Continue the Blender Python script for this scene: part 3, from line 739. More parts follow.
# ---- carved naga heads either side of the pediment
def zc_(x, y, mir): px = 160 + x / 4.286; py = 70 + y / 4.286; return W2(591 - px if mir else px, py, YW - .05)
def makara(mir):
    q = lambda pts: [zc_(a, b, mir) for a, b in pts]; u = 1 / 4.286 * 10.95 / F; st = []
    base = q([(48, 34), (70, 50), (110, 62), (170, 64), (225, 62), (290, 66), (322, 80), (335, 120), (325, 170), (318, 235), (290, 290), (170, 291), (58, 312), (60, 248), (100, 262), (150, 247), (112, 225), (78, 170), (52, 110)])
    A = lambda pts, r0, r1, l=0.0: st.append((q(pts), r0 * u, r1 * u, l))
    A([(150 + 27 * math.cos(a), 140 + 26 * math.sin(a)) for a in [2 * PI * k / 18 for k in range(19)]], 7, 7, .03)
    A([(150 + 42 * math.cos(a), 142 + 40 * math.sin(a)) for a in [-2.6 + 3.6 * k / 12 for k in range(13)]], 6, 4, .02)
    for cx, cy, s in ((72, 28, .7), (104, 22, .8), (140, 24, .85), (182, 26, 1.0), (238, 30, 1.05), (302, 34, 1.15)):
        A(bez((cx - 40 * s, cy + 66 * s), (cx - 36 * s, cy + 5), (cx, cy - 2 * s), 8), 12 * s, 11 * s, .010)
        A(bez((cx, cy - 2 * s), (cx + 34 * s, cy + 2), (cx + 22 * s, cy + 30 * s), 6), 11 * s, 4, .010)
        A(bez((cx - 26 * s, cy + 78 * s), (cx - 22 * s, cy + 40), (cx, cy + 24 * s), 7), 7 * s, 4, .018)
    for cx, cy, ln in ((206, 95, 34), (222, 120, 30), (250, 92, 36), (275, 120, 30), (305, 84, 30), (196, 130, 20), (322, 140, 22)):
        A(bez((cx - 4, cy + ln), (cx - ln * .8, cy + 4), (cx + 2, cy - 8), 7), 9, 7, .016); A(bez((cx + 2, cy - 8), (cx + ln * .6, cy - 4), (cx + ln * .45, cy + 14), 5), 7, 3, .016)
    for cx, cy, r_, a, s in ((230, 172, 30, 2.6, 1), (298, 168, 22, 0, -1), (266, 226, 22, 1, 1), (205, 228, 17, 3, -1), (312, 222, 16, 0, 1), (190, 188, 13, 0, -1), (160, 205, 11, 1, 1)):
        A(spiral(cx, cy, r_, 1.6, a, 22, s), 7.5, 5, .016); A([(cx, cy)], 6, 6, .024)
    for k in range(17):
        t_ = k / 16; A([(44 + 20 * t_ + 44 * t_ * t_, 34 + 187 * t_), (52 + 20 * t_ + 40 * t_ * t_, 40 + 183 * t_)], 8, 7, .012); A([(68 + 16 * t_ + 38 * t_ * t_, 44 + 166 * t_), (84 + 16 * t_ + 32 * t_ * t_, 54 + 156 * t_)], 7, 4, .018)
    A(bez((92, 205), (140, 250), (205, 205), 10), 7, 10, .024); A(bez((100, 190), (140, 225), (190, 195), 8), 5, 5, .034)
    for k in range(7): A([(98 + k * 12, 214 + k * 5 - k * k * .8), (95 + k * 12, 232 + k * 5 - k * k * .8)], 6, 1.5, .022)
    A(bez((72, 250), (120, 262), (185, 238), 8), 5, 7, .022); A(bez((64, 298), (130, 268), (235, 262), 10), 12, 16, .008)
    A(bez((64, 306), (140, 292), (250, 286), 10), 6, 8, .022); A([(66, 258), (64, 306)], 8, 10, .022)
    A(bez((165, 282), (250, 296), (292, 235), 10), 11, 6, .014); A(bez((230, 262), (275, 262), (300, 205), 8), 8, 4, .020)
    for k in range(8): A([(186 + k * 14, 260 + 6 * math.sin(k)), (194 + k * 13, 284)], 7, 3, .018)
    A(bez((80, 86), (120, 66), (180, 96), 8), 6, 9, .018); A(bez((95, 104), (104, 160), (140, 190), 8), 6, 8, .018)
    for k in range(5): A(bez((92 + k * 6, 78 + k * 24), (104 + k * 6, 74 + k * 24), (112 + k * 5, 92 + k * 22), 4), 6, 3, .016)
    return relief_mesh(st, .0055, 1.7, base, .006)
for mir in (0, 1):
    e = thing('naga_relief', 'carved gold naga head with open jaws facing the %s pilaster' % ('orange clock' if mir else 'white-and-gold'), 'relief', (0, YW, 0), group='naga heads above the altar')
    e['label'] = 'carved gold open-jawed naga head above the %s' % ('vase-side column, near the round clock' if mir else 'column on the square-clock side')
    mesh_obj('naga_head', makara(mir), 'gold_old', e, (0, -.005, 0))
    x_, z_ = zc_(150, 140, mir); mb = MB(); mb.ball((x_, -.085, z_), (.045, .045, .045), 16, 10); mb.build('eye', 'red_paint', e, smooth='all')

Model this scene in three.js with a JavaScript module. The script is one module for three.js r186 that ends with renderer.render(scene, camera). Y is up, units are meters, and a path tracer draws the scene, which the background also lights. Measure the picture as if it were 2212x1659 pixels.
========================================================================
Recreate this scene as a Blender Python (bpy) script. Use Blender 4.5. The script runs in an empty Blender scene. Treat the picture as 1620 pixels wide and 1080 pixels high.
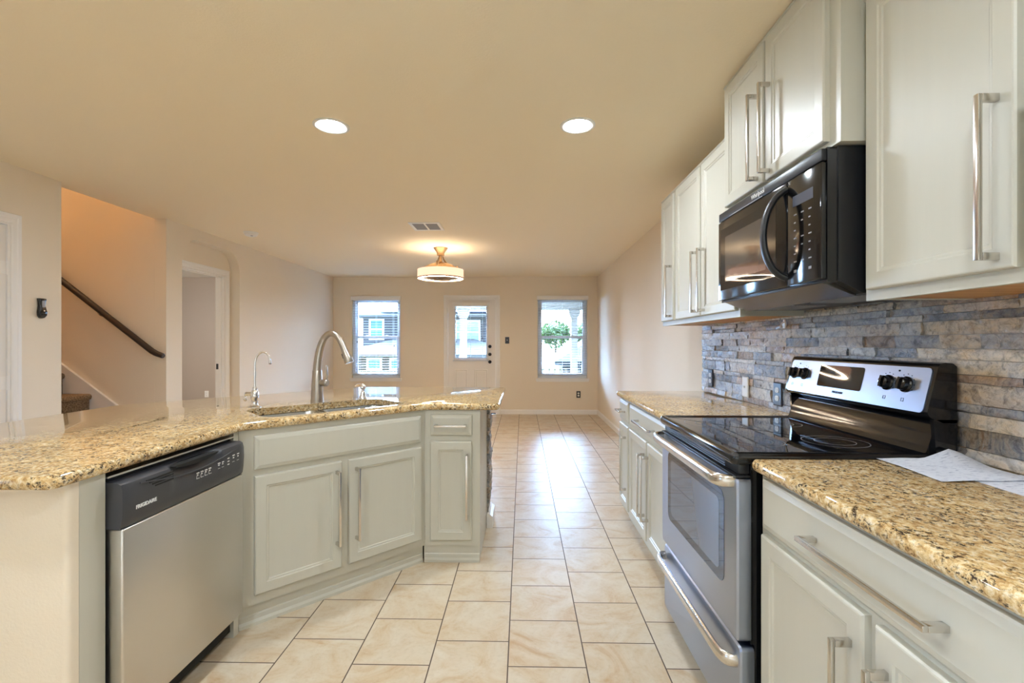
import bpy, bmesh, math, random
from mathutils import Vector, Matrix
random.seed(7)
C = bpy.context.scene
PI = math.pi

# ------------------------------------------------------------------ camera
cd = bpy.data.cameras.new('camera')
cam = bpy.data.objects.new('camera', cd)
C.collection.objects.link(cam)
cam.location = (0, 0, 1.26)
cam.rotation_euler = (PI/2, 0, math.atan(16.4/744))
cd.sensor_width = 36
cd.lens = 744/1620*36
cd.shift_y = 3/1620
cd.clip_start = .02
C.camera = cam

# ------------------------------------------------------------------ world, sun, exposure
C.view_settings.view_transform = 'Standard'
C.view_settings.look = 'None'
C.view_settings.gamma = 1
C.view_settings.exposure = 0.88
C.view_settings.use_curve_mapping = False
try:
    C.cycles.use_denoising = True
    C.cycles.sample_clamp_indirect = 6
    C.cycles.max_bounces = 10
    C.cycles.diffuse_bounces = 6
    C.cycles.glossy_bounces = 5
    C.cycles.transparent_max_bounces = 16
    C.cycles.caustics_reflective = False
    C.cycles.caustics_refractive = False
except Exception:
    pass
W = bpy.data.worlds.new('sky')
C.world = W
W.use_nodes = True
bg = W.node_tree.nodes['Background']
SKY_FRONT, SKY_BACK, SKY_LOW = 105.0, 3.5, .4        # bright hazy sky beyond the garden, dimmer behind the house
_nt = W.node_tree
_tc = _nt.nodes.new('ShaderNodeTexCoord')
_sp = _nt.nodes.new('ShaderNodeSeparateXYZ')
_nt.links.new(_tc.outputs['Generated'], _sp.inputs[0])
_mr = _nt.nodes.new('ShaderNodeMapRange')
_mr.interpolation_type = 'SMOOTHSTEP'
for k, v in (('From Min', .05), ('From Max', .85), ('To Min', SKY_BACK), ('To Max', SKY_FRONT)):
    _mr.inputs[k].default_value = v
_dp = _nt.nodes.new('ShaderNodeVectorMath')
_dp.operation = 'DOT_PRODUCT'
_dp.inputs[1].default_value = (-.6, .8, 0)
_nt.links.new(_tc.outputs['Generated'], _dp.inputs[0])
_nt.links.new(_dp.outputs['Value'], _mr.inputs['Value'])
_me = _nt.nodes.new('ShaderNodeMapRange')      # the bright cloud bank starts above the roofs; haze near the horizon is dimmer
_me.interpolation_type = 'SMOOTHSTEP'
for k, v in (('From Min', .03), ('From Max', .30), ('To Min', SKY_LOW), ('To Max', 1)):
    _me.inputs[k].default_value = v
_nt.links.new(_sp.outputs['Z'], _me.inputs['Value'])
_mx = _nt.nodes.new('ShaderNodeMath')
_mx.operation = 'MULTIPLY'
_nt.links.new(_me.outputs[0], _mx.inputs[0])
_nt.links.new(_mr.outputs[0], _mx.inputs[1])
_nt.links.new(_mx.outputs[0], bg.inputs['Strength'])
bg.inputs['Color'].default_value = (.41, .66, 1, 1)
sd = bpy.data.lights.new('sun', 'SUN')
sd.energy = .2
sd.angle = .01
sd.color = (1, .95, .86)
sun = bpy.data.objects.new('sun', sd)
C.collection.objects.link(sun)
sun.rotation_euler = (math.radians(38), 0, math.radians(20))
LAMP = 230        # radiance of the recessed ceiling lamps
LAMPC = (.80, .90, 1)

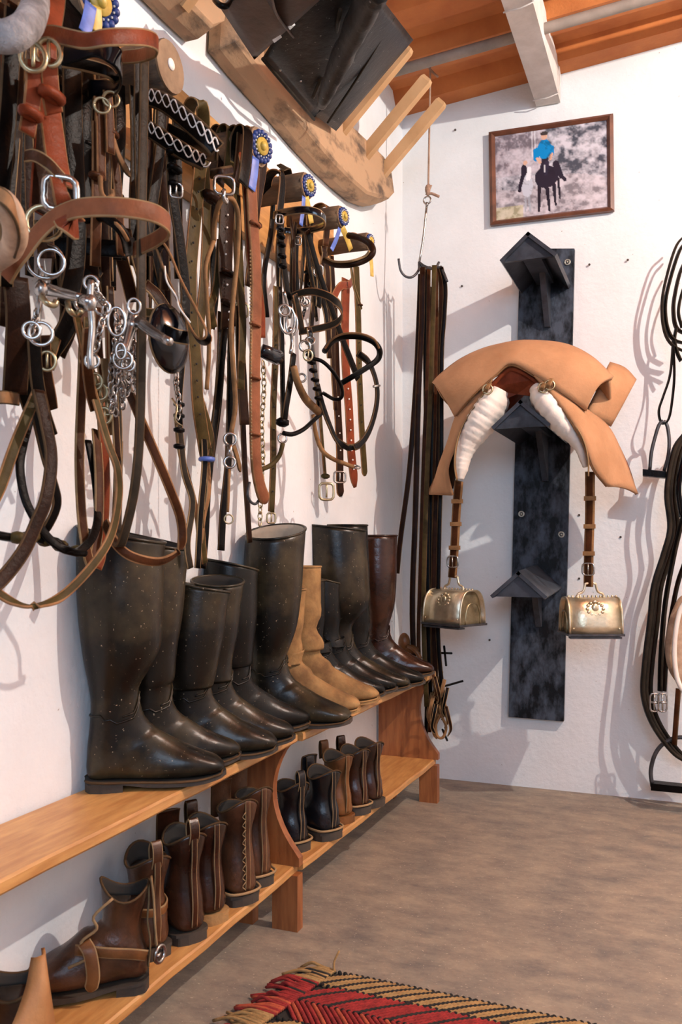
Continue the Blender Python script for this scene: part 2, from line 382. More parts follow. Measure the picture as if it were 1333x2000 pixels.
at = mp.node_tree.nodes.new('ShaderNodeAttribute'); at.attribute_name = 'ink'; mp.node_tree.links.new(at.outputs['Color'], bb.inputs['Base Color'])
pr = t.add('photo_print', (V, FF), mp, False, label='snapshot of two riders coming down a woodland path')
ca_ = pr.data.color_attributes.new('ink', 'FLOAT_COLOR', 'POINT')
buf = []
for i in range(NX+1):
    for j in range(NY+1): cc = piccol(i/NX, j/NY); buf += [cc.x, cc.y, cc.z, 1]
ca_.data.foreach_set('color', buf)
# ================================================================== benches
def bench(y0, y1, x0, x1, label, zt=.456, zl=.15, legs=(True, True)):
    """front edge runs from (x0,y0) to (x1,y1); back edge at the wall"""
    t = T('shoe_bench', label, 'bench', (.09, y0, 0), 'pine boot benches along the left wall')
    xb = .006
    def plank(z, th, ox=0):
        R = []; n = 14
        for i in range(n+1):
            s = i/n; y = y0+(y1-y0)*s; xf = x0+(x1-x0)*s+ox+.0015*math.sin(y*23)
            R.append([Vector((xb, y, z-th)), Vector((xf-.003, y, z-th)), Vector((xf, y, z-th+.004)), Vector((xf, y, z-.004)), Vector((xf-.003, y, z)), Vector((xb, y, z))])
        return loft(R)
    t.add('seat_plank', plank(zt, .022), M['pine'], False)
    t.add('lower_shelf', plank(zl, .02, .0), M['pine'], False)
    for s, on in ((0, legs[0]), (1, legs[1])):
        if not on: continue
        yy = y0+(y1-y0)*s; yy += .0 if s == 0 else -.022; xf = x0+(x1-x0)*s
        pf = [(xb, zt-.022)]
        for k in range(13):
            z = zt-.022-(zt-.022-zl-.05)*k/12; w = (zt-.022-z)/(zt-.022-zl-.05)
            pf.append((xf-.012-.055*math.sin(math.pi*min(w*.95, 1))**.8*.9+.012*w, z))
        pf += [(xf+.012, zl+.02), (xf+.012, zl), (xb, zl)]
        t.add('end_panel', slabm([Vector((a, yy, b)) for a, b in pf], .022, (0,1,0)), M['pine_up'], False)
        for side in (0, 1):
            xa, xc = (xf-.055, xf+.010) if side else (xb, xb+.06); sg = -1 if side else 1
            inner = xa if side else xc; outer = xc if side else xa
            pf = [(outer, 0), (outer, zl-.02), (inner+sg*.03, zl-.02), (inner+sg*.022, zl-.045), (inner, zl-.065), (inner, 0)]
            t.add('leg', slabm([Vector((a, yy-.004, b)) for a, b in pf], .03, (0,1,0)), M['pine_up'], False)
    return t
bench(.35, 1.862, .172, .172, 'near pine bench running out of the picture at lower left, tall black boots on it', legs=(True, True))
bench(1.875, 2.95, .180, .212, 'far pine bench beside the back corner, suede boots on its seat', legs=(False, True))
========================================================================
▸ **What is expected**:
Look above for the line with "Recreate this scene"; quote it and every line after it, stopping after the line with "PI = math.pi", exactly, with nothing added and without pictures.

▸ **Task output**:
Recreate this scene as a Blender Python (bpy) script. Use Blender 4.5. The script runs in an empty Blender scene. Treat the picture as 1620 pixels wide and 1080 pixels high.
import bpy, bmesh, math, random
from mathutils import Vector, Matrix
random.seed(7)
C = bpy.context.scene
PI = math.pi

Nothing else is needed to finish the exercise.